GEFIEDERTE WEGBEGLEITER
Foto: Digoarpi/Shutterstock.com
Weil wir Enten seit jeher überall begegnen, sind sie uns sehr vertraut. Die hübschen Vögel verschönern das Landschaftsbild und beleben Parks und Süßgewässer. Da ist es nicht verwunderlich, dass sie auf zahlreichen Gemälden zu sehen sind. Kein Dorfteich, Weiher oder Bachlauf ohne Enten, könnte man fast sagen.

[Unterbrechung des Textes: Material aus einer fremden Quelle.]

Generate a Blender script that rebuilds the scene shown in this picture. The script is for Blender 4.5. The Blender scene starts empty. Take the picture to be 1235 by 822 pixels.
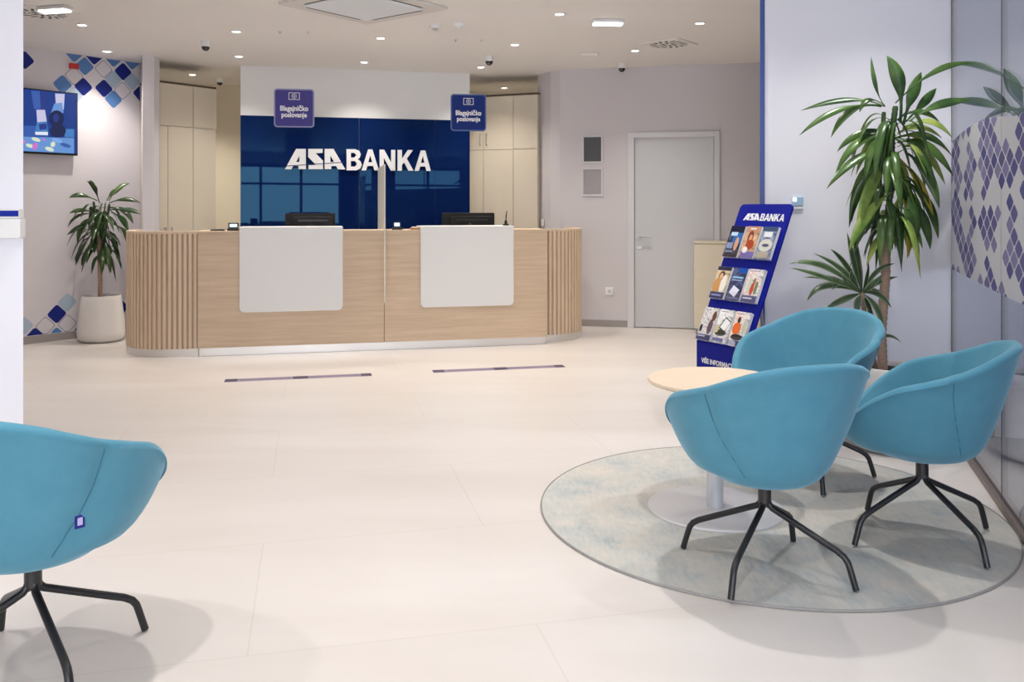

Der Handel bietet schmucke Porzellan- oder Keramikenten an, die die Herzen von Entenfans und Sammlern höher schlagen lassen. Ob Tassen mit Entenmotiven, Blumentöpfe mit Entenkopf, Quietscheenten und andere Plastikenten für Kinder, Gießkannen in Entenoptik oder Trachtenmode mit aufgestickten Enten – die beliebten Wasservögel sind aus unserem Alltag nicht mehr wegzudenken. Der wohl populärste Erpel schlüpfte am 9. Juni 1934 aus einem Ei, das sein geistiger Vater Walt Disney in Form des Zeichentrickfilms „The Wise Little Hen“ gelegt hatte. Donald Duck heißt der Bursche, der 1937 mit dem Film „Don Donald“ seinen großen Durchbruch hatte. Seit 1967 werden die Abenteuer von Donald Duck und Micky Maus erfolgreich als lustiges Taschenbuch herausgegeben. Für viele von uns waren Donald Duck, seine Angebetete Daisy Duck, sein Vetter Gustav Gans und der geizige Milliardär Dagobert Duck aus der fiktiven Stadt Entenhausen unterhaltsame Wegbegleiter in Kinder- und Jugendtagen.
Wie Enten ticken
Anders als beispielsweise Gänse, die innige soziale Bindungen innerhalb ihrer Familie pflegen und ihre Jungen als Paar gemeinsam großziehen, bilden Entenmütter mit den Küken eine vaterlose Familie, denn feste Partnerschaften gibt es unter Enten nicht. Sie praktizieren die freie Liebe mit wechselnden Partnern. So kann ein Gelege durchaus mehrere Väter haben.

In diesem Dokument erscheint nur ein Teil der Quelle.